Rev. James Murray says the planned Carleton deal would save Dominion-Chalmers United Church for worship. Photo: Max Nease, Centretown News

City gives Carleton its blessing for Dominion-Chalmers church plan

By Connor Oke

 Negotiations are continuing in Carleton University’s plan to take over Centretown’s Dominion-Chalmers United Church after a decision by Ottawa city council put the project one step closer to completion.

Councillors approved a motion unanimously at its Feb. 28 meeting to rezone the church, allowing it to be used as a post-secondary facility and arts venue.

Carleton has been formally negotiating to purchase the church since early December, and intends to use the historic Cooper Street building as a performance space for theatre and music in the community.
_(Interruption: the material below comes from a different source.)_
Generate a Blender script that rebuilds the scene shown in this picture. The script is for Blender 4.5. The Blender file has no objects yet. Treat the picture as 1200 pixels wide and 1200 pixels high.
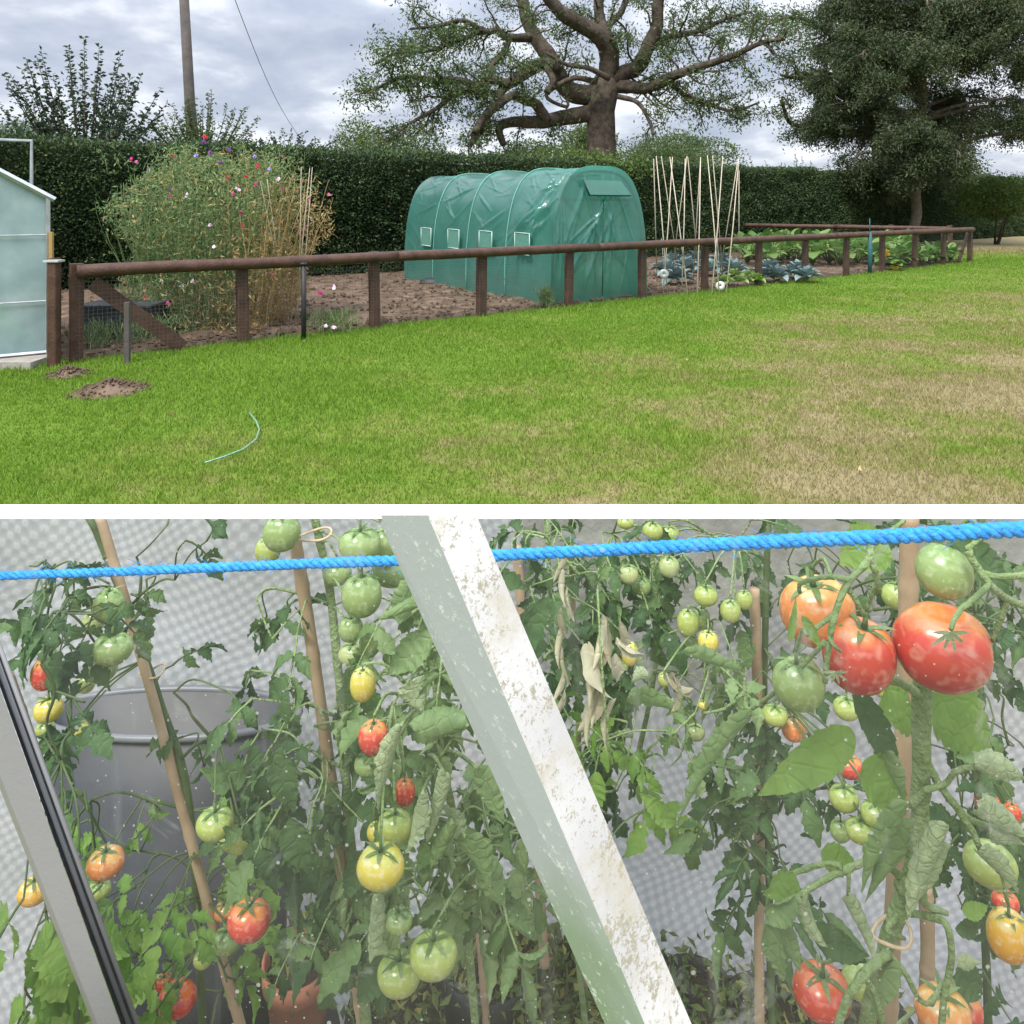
import bpy, math, random
import numpy as np
from mathutils import Vector, Matrix, noise
random.seed(7); RS = np.random.RandomState(7)
S = bpy.context.scene; C = S.collection
F = 850.0; HY = 241.0; EYE = 1.6
def P(px, py, d): return Vector(((px-600)/F*d, d, EYE-(py-HY)/F*d))
def GP(px, py): return P(px, py, EYE*F/(py-HY))

# ------------------------------------------------------------------ materials
def newmat(name):
    m = bpy.data.materials.new(name); m.use_nodes = True; m.node_tree.nodes.clear()
    return m, m.node_tree.nodes, m.node_tree.links
def nd(ns, t, **kw):
    n = ns.new(t)
    for k, v in kw.items():
        if k in n.inputs: n.inputs[k].default_value = v
        else: setattr(n, k, v)
    return n
def c4(c): return (c[0], c[1], c[2], 1)
def ramp(ns, stops):
    r = ns.new('ShaderNodeValToRGB'); e = r.color_ramp.elements
    while len(e) < len(stops): e.new(0.5)
    for i, (p, c) in enumerate(stops): e[i].position = p; e[i].color = c4(c) if len(c) == 3 else c
    return r
def mat(name, cols, rough=.6, scale=6, detail=5, bump=0, bscale=30, spec=.3, metal=0, coord='Object', contrast=(.3, .7)):
    m, ns, ln = newmat(name)
    tc = ns.new('ShaderNodeTexCoord'); nz = nd(ns, 'ShaderNodeTexNoise', Scale=scale, Detail=detail, Roughness=.6)
    ln.new(tc.outputs[coord], nz.inputs['Vector'])
    k = len(cols); a, b = contrast
    r = ramp(ns, [(a+(b-a)*i/max(1, k-1), c) for i, c in enumerate(cols)] if k > 1 else [(0, cols[0]), (1, cols[0])])
    ln.new(nz.outputs['Fac'], r.inputs['Fac'])
    p = nd(ns, 'ShaderNodeBsdfPrincipled', Roughness=rough, Metallic=metal); p.inputs['Specular IOR Level'].default_value = spec
    ln.new(r.outputs['Color'], p.inputs['Base Color'])
    if bump:
        n2 = nd(ns, 'ShaderNodeTexNoise', Scale=bscale, Detail=6); ln.new(tc.outputs[coord], n2.inputs['Vector'])
        bp = nd(ns, 'ShaderNodeBump', Strength=bump, Distance=.02); ln.new(n2.outputs['Fac'], bp.inputs['Height']); ln.new(bp.outputs['Normal'], p.inputs['Normal'])
    o = ns.new('ShaderNodeOutputMaterial'); ln.new(p.outputs[0], o.inputs['Surface'])
    return m
def leafmat(name, stops, transl=.3, rough=.55, spec=.25, back=None, vein=0):
    m, ns, ln = newmat(name)
    g = ns.new('ShaderNodeNewGeometry'); r = ramp(ns, stops); ln.new(g.outputs['Random Per Island'], r.inputs['Fac'])
    col = r.outputs['Color']
    if back:
        mx = nd(ns, 'ShaderNodeMix', data_type='RGBA'); ln.new(g.outputs['Backfacing'], mx.inputs[0]); ln.new(col, mx.inputs[6]); mx.inputs[7].default_value = c4(back)
        col = mx.outputs[2]
    p = nd(ns, 'ShaderNodeBsdfPrincipled', Roughness=rough); p.inputs['Specular IOR Level'].default_value = spec
    ln.new(col, p.inputs['Base Color'])
    if vein:
        tc = ns.new('ShaderNodeTexCoord'); nz = nd(ns, 'ShaderNodeTexNoise', Scale=vein, Detail=4)
        ln.new(tc.outputs['Object'], nz.inputs['Vector'])
        vo = nd(ns, 'ShaderNodeTexVoronoi', Scale=vein*1.2, feature='DISTANCE_TO_EDGE'); ln.new(tc.outputs['Object'], vo.inputs['Vector'])
        mm = nd(ns, 'ShaderNodeMath', operation='MINIMUM'); mm.inputs[1].default_value = .12; ln.new(vo.outputs['Distance'], mm.inputs[0])
        ad = nd(ns, 'ShaderNodeMath', operation='MULTIPLY_ADD'); ad.inputs[1].default_value = 3.; ln.new(mm.outputs[0], ad.inputs[0]); ln.new(nz.outputs['Fac'], ad.inputs[2])
        bp = nd(ns, 'ShaderNodeBump', Strength=.8, Distance=.002); ln.new(ad.outputs[0], bp.inputs['Height']); ln.new(bp.outputs['Normal'], p.inputs['Normal'])
        hs = nd(ns, 'ShaderNodeMix', data_type='RGBA', blend_type='MULTIPLY'); hs.inputs[0].default_value = .6
        vr = ramp(ns, [(.3, (.6, .65, .6)), (.7, (1.25, 1.2, 1.1))]); ln.new(nz.outputs['Fac'], vr.inputs['Fac'])
        ln.new(col, hs.inputs[6]); ln.new(vr.outputs['Color'], hs.inputs[7]); ln.new(hs.outputs[2], p.inputs['Base Color'])
    t = ns.new('ShaderNodeBsdfTranslucent'); ln.new(col, t.inputs['Color'])
    ms = nd(ns, 'ShaderNodeMixShader'); ms.inputs[0].default_value = transl
    ln.new(p.outputs[0], ms.inputs[1]); ln.new(t.outputs[0], ms.inputs[2])
    o = ns.new('ShaderNodeOutputMaterial'); ln.new(ms.outputs[0], o.inputs['Surface'])
    return m

# ------------------------------------------------------------------ mesh helpers
def tag(o, label=None, cat=None, group=None, kind=None):
    if label: o['label'] = label
    if cat: o['category'] = cat
    if group: o['group'] = group
    if kind: o['kind'] = kind
    return o
def empty(name, loc, label, cat, group=None):
    o = bpy.data.objects.new(name, None); C.objects.link(o); o.location = loc; o.empty_display_size = .1
    return tag(o, label, cat, group)
CLAMP = 604.0
class MB:
    def __init__(s): s.v = []; s.f = []; s.n = 0; s.mi = []
    def add(s, V, Fc, mi=0):
        s.v.append(np.asarray(V, dtype=float).reshape(-1, 3)); s.f += [[i+s.n for i in q] for q in Fc]; s.mi += [mi]*len(Fc); s.n += len(s.v[-1])
    def addnp(s, V, FA, mi=0):
        s.v.append(V.reshape(-1, 3)); s.f += (FA+s.n).tolist(); s.mi += [mi]*len(FA); s.n += len(s.v[-1])
    def box(s, c, size, R=None, mi=0):
        hx, hy, hz = [k/2 for k in size]
        V = np.array([[x, y, z] for x in (-hx, hx) for y in (-hy, hy) for z in (-hz, hz)])
        if R is not None: V = V @ np.array(R).T
        s.add(V+np.array(c), [[0,1,3,2],[4,6,7,5],[0,4,5,1],[2,3,7,6],[0,2,6,4],[1,5,7,3]], mi)
    def tube(s, pts, rad, n=8, cap=True, mi=0, flat=1.0):
        pts = np.array([list(p) for p in pts], dtype=float); k = len(pts)
        if np.isscalar(rad): rad = [rad]*k
        T = np.gradient(pts, axis=0); T /= np.linalg.norm(T, axis=1)[:, None]+1e-9
        up = np.array([0, 0, 1.]) if abs(T[0][2]) < .9 else np.array([1., 0, 0])
        a = np.cross(T[0], up); a /= np.linalg.norm(a)
        V = []
        for i in range(k):
            a = a-T[i]*np.dot(a, T[i]); a /= np.linalg.norm(a)+1e-9; b = np.cross(T[i], a)
            for j in range(n):
                th = 2*math.pi*j/n; V.append(pts[i]+rad[i]*(a*math.cos(th)+b*math.sin(th)*flat))
        Fc = [[i*n+j, i*n+(j+1) % n, (i+1)*n+(j+1) % n, (i+1)*n+j] for i in range(k-1) for j in range(n)]
        if cap: Fc += [list(range(n))[::-1], [(k-1)*n+j for j in range(n)]]
        s.add(V, Fc, mi)
    def lathe(s, prof, c=(0, 0, 0), n=24, sx=1, sy=1, mi=0):
        V = [(c[0]+r*math.cos(2*math.pi*j/n)*sx, c[1]+r*math.sin(2*math.pi*j/n)*sy, c[2]+z) for r, z in prof for j in range(n)]
        s.add(V, [[i*n+j, i*n+(j+1) % n, (i+1)*n+(j+1) % n, (i+1)*n+j] for i in range(len(prof)-1) for j in range(n)], mi)
    def build(s, name, m, parent=None, smooth=True, clamp=False, origin=None):
        V = np.concatenate(s.v) if s.v else np.zeros((0, 3))
        if clamp: V[:, 2] = np.minimum(V[:, 2], EYE-(CLAMP-HY)/F*V[:, 1])
        if parent is not None: V = V-np.array(parent.location)
        elif origin is not None: V = V-np.array(origin)
        me = bpy.data.meshes.new(name); me.from_pydata(V.tolist(), [], s.f)
        ms = m if isinstance(m, (list, tuple)) else [m]
        for x in ms: me.materials.append(x)
        if len(ms) > 1: me.polygons.foreach_set('material_index', s.mi)
        if smooth: me.polygons.foreach_set('use_smooth', [True]*len(me.polygons))
        me.update(); o = bpy.data.objects.new(name, me); C.objects.link(o)
        if parent is not None: o.parent = parent
        elif origin is not None: o.location = origin
        return o
def norm(a): return a/(np.linalg.norm(a, axis=-1, keepdims=True)+1e-9)
def leafcloud(pts, length, width, dirs=None, updown=0., fold=.25, rs=RS):
    """n folded four-point leaves as one vertex array and quads"""
    n = len(pts); length = np.broadcast_to(length, (n,))[:, None]; width = np.broadcast_to(width, (n,))[:, None]
    d = norm(rs.normal(size=(n, 3))) if dirs is None else norm(dirs+rs.normal(size=(n, 3))*.45)
    d[:, 2] += updown; d = norm(d)
    q = norm(np.cross(d, norm(rs.normal(size=(n, 3))))); w = np.cross(d, q)
    V = np.stack([pts, pts+d*length*.5+q*width*.5+w*width*fold, pts+d*length, pts+d*length*.5-q*width*.5+w*width*fold], 1)
    i = np.arange(n)[:, None]*4
    return V.reshape(-1, 3), np.concatenate([np.concatenate([i, i+1, i+2], 1), np.concatenate([i, i+2, i+3], 1)])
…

Mayor Jim Watson indicated his personal support for the project.

“It’s a great opportunity for the academic world to collide in a positive way with the local arts scene,” Watson said. “A lot of residents in the downtown core will be able to literally walk and see a performance by the Ottawa Symphony Orchestra, or Thirteen Strings, or Carleton students. It’s literally in their backyard, and it also helps preserve a beautiful historic building.”

Final details on the takeover are still being negotiated, according to Rev. James Murray, the church’s pastor. He declined to give specifics for legal reasons.

According to a statement released by Carleton, the school is now also looking into some environmental issues surrounding the church. Once these issues are resolved and the negotiations are completed, the school will need to schedule upgrades to bring the building up to code with city bylaws, and prepare it for its new role as a university hub.

The school is also looking to work with local community groups to gather input and encourage community use of the facility.

Former Carleton president Roseann O’Reilly Runte, who spearheaded the school’s push to acquire the church during her time as president, said the building will be used as a recording studio, art gallery and public lecture hall, in addition to its role as a performance space.

“Universities are commonly being asked these days to reach out to their communities; to do experiential and engaged learning,” Runte said by e-mail. “This space can be a convenient gathering spot to facilitate such programs.”

Carleton’s proposal for the church has received backing from the Centretown Citizens Community Association, which wrote a letter to council before the Feb. 28 meeting indicating its support for the project.

“We think the purchase of the church by Carleton represents a really unique opportunity to build upon the diversity and extent of services offered in our neighbourhood,” said CCCA president Tom Whillans. “It’s to everyone’s detriment that we lose heritage buildings and the character of the neighbourhood.”

Additionally, according to Murray and a report from the city’s planning committee, once Carleton acquires the building, the church’s religious services will continue. The church administration will be moving into smaller office space, and then will rent the use of the sanctuary and meeting rooms, so that its programs will continue as they are now. There won’t be any alterations to the building’s exterior.

Dominion-Chalmers approached Carleton about acquiring the property after maintenance costs became too high for the shrinking congregation to manage.

“It’s a landmark of Ottawa and it’s a part of the culture and community,” Murray said. “The congregation dates back 200 years, right back to the beginnings of Ottawa itself. It’s such an architectural treasure, to see it demolished for condominiums would be a real loss for the whole city.”